New Left Review 39, May-June 2006


Behind the struggles over employment laws in France and Germany, Alain Supiot describes a deeper battle over legal systems. Are national legislative models—now benchmarked for investment efficiency by the international institutions—becoming rival products in a world market of norms?

ALAIN SUPIOT

LAW AND LABOUR

A World Market of Norms?

The struggles over employment laws that have rocked France and Germany over the past year have been largely defensive. Yet labour-law reform, in a positive sense, is an important issue which deserves to be addressed on its own terms: how might the law best adapt to objective changes in work practices brought about by new techniques?

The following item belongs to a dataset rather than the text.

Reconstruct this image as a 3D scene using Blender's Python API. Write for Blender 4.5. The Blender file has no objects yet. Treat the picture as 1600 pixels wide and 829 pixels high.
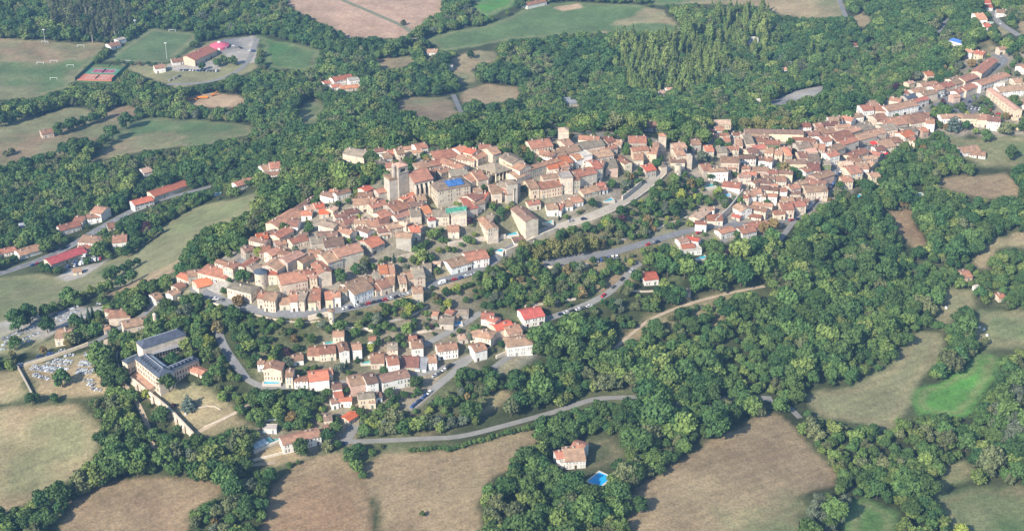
import bpy, bmesh, math, random
import numpy as np
from mathutils import Vector, Matrix
random.seed(7); RNG = np.random.default_rng(7)
R = math.radians
SC = bpy.context.scene; COL = SC.collection
# ------------------------------------------------------------------ camera, sky, sun, exposure
CAMZ, PITCH, HFOV = 500.0, 27.0, 40.0
cam = bpy.data.objects.new('camera', bpy.data.cameras.new('camera')); COL.objects.link(cam)
cam.location = (0, 0, CAMZ); cam.rotation_euler = (R(90 - PITCH), 0, 0)
cam.data.sensor_fit = 'HORIZONTAL'; cam.data.angle = R(HFOV); cam.data.clip_start = 1; cam.data.clip_end = 30000
SC.camera = cam
SUN_EL, SUN_DIR = 33.5, 50.0     # shadows run along +x, turned SUN_DIR degrees away from the viewer
w = bpy.data.worlds.new('World'); SC.world = w; w.use_nodes = True
nt = w.node_tree; bg = nt.nodes['Background']
sky = nt.nodes.new('ShaderNodeTexSky'); sky.sky_type = 'NISHITA'; sky.sun_disc = False
sky.sun_elevation = R(SUN_EL); sky.air_density = 1.0; sky.dust_density = 0.6
sd = Vector((-math.cos(R(SUN_DIR)), -math.sin(R(SUN_DIR)), math.tan(R(SUN_EL)))).normalized()   # towards the sun
sky.sun_rotation = math.atan2(sd.x, sd.y)
nt.links.new(sky.outputs[0], bg.inputs[0]); bg.inputs[1].default_value = 0.13
sun = bpy.data.objects.new('sun', bpy.data.lights.new('sun', 'SUN')); COL.objects.link(sun)
sun.data.energy = 4.8; sun.data.angle = R(0.5); sun.data.color = (1.0, 0.915, 0.775)
sun.rotation_euler = sd.to_track_quat('Z', 'Y').to_euler()
SC.view_settings.view_transform = 'Standard'; SC.view_settings.look = 'None'
SC.view_settings.exposure = 0.62; SC.view_settings.gamma = 1.0; SC.view_settings.use_curve_mapping = False
SC.cycles.max_bounces = 4; SC.cycles.diffuse_bounces = 2; SC.cycles.volume_bounces = 0
# ------------------------------------------------------------------ photo pixel <-> world
F = 800 / math.tan(R(HFOV / 2)); cp, sp = math.cos(R(PITCH)), math.sin(R(PITCH))
def ray(px, py):
    a, b = (px - 800) / F, (414.5 - py) / F
    return np.array([a, cp + b * sp, -sp + b * cp])
def at_z(px, py, z):
    d = ray(px, py); t = (z - CAMZ) / d[2]
    return np.array([d[0] * t, d[1] * t, z])
def project(X, Y, Z):
    dz = Z - CAMZ; dep = Y * cp - dz * sp; up = Y * sp + dz * cp
    return 800 + F * X / dep, 414.5 - F * up / dep, dep
# ------------------------------------------------------------------ terrain
CTRL = [(100,200,0),(250,130,0),(100,100,0),(300,60,4),(60,30,12),(400,20,10),(550,30,14),(760,20,16),(900,40,14),(1000,150,16),(1180,120,20),
 (1250,60,24),(1350,20,36),(1400,100,38),(1470,50,56),(1580,20,74),(1540,60,72),(1330,160,58),(600,100,6),(690,130,8),(500,150,8),(440,130,4),(840,183,22),(720,170,12),
 (330,180,4),(350,240,22),(60,250,4),(150,300,8),(30,340,6),(60,408,10),(150,360,12),(215,325,14),(340,300,26),(250,370,24),(330,340,36),(100,440,20),(0,480,26),(200,440,36),
 (60,500,44),(150,520,54),(100,580,56),(20,600,52),(180,590,60),(255,570,66),(240,500,68),(290,640,60),(250,680,50),(80,700,46),(130,790,42),(200,790,44),(0,800,40),(360,690,52),(380,780,46),(470,780,44),
 (320,430,86),(360,470,84),(400,400,95),(450,430,97),(480,350,98),(560,300,106),(520,280,94),(620,300,113),(680,340,104),(640,350,107),(720,260,117),(800,270,118),(760,340,104),(870,250,117),(930,240,114),(960,290,100),(1000,235,110),
 (1040,250,106),(1000,300,96),(1050,300,88),(1130,250,94),(1110,210,84),(1000,200,60),(870,205,92),(760,220,96),(640,225,90),(560,225,72),(460,270,62),(420,300,64),(380,340,68),(1200,260,86),(1300,240,82),(1250,200,78),(1330,190,72),(1400,180,72),
 (1450,170,74),(1510,160,74),(1560,110,76),(1570,190,72),(1500,240,64),(1590,260,60),(1200,320,78),(1300,290,76),(1150,350,78),(1090,380,78),(1390,260,68),(1400,320,60),(1530,330,54),
 (960,330,95),(870,357,91),(800,385,88),(700,436,85),(600,466,83),(520,486,83),(420,490,83),(560,420,93),(640,400,94),(700,380,96),
 (900,400,84),(1000,385,80),(940,430,76),(960,452,73),(830,500,70),(760,460,76),(640,500,76),(560,520,74),(480,545,72),(430,600,65),(520,600,64),(600,570,66),(700,570,64),(780,540,67),(850,560,60),
 (640,640,54),(560,660,52),(460,640,56),(440,700,50),(560,695,49),(720,683,48),(860,645,48),(990,620,48),(1000,540,56),(1050,480,64),(1150,450,64),(1250,400,64),(1100,560,50),(1250,520,48),(1350,450,48),(1450,400,46),
 (1550,430,44),(1480,480,40),(1580,510,38),(1420,560,38),(1320,630,38),(1500,620,34),(1220,640,42),(1160,700,44),(1050,780,46),(1250,760,42),(920,740,48),(830,780,46),(700,760,46),(1400,780,32),(1550,800,28),(650,829,44),(1580,700,30)]
pts = [at_z(*c) for c in CTRL]
pts += [np.array(p, float) for p in [(-1500,300,40),(-1500,1000,30),(-1500,1900,10),(-700,2400,20),(0,2500,25),(800,2400,40),(1500,1900,60),(1500,1100,50),(1500,300,30),(0,350,40),(-500,400,40),(500,400,30),(-900,1300,5),(900,1400,60),(600,1900,60),(-600,1900,15),(0,2000,20)]]
CP = np.array(pts); CX, CY, CZ = CP[:, 0] / 500, CP[:, 1] / 500, CP[:, 2]
def _tps(r2): return 0.5 * r2 * np.log(r2 + 1e-12)
n = len(CX); Km = _tps((CX[:, None] - CX) ** 2 + (CY[:, None] - CY) ** 2) + np.eye(n) * 0.004
Pm = np.c_[np.ones(n), CX, CY]
SOL = np.linalg.solve(np.block([[Km, Pm], [Pm.T, np.zeros((3, 3))]]), np.r_[CZ, 0, 0, 0])
def h_rbf(x, y):
    x = np.clip(x, -1450, 1450) / 500; y = np.clip(y, 320, 2450) / 500
    out = SOL[n] + SOL[n + 1] * x + SOL[n + 2] * y
    for i in range(n): out = out + SOL[i] * _tps((x - CX[i]) ** 2 + (y - CY[i]) ** 2)
    return np.clip(out, -8, 125)
STEP, GX0, GX1, GY0, GY1 = 3.0, -840, 840, 420, 2190
gx = np.arange(GX0, GX1 + .1, STEP); gy = np.arange(GY0, GY1 + .1, STEP)
GXX, GYY = np.meshgrid(gx, gy); HG = h_rbf(GXX, GYY)
def H(x, y):
    x = np.asarray(x, float); y = np.asarray(y, float)
    fx = np.clip((x - GX0) / STEP, 0, len(gx) - 1.001); fy = np.clip((y - GY0) / STEP, 0, len(gy) - 1.001)
    i = fx.astype(int); j = fy.astype(int); u = fx - i; v = fy - j
    return (HG[j, i] * (1 - u) + HG[j, i + 1] * u) * (1 - v) + (HG[j + 1, i] * (1 - u) + HG[j + 1, i + 1] * u) * v
ZS = np.linspace(190, -12, 405)
def on_ground(px, py, h=0.0):
    d = ray(px, py); t = (ZS - CAMZ) / d[2]
    X, Y = d[0] * t, d[1] * t
    f = ZS - h - H(X, Y)
    k = np.argmax(f < 0)
    if f[k] >= 0: k = len(ZS) - 1
    a = f[k - 1] / (f[k - 1] - f[k]) if k > 0 and f[k - 1] != f[k] else 0
    tt = t[k - 1] + (t[k] - t[k - 1]) * a
    return np.array([d[0] * tt, d[1] * tt, ZS[k - 1] + (ZS[k] - ZS[k - 1]) * a])
def in_poly(px, py, poly):
    px = np.asarray(px); py = np.asarray(py); ins = np.zeros(px.shape, bool); m = len(poly); j = m - 1
    for i in range(m):
        xi, yi = poly[i]; xj, yj = poly[j]
        if yi != yj:
            ins ^= ((yi > py) != (yj > py)) & (px < (xj - xi) * (py - yi) / (yj - yi) + xi)
        j = i
    return ins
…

The model of wage labour that held sway during the industrial era—in which a worker abdicates a degree of freedom in exchange for a certain amount of security—is no longer generally applicable today. Much recent scholarship has concurred that the question involves not simply the codification of the individual worker’s rights but rather the creation of professional conditions for people such that, over the long term, their capabilities and economic needs are sufficiently assured to allow them to take initiatives and shoulder responsibilities. [1] See Alain Supiot, ed., Au-delà de l’emploi. Transformations du travail et devenir du droit du travail en Europe, Paris 1999; Bruno Trentin, La libertà viene prima. La libertà come posta in gioco nel conflitto sociale, Rome 2004; Simon Deakin and Frank Wilkinson, The Law of the Labour Market: Industrialization, Employment and Legal Evolution, Oxford 2005; Mark Freedland, The Personal Employment Contract, Oxford 2003; Hartmut Kaelble and Günter Schmid, eds, Das europäische Sozial Modell. Auf dem Weg zum transnationalen Sozialstaat, Berlin 2004; Philip Alston, ed., Labour Rights as Human Rights, Oxford 2005. The key terms within this perspective are not jobs, subordination and social security, but work (understood in all its forms, not just as wage labour), professional skills and economic security.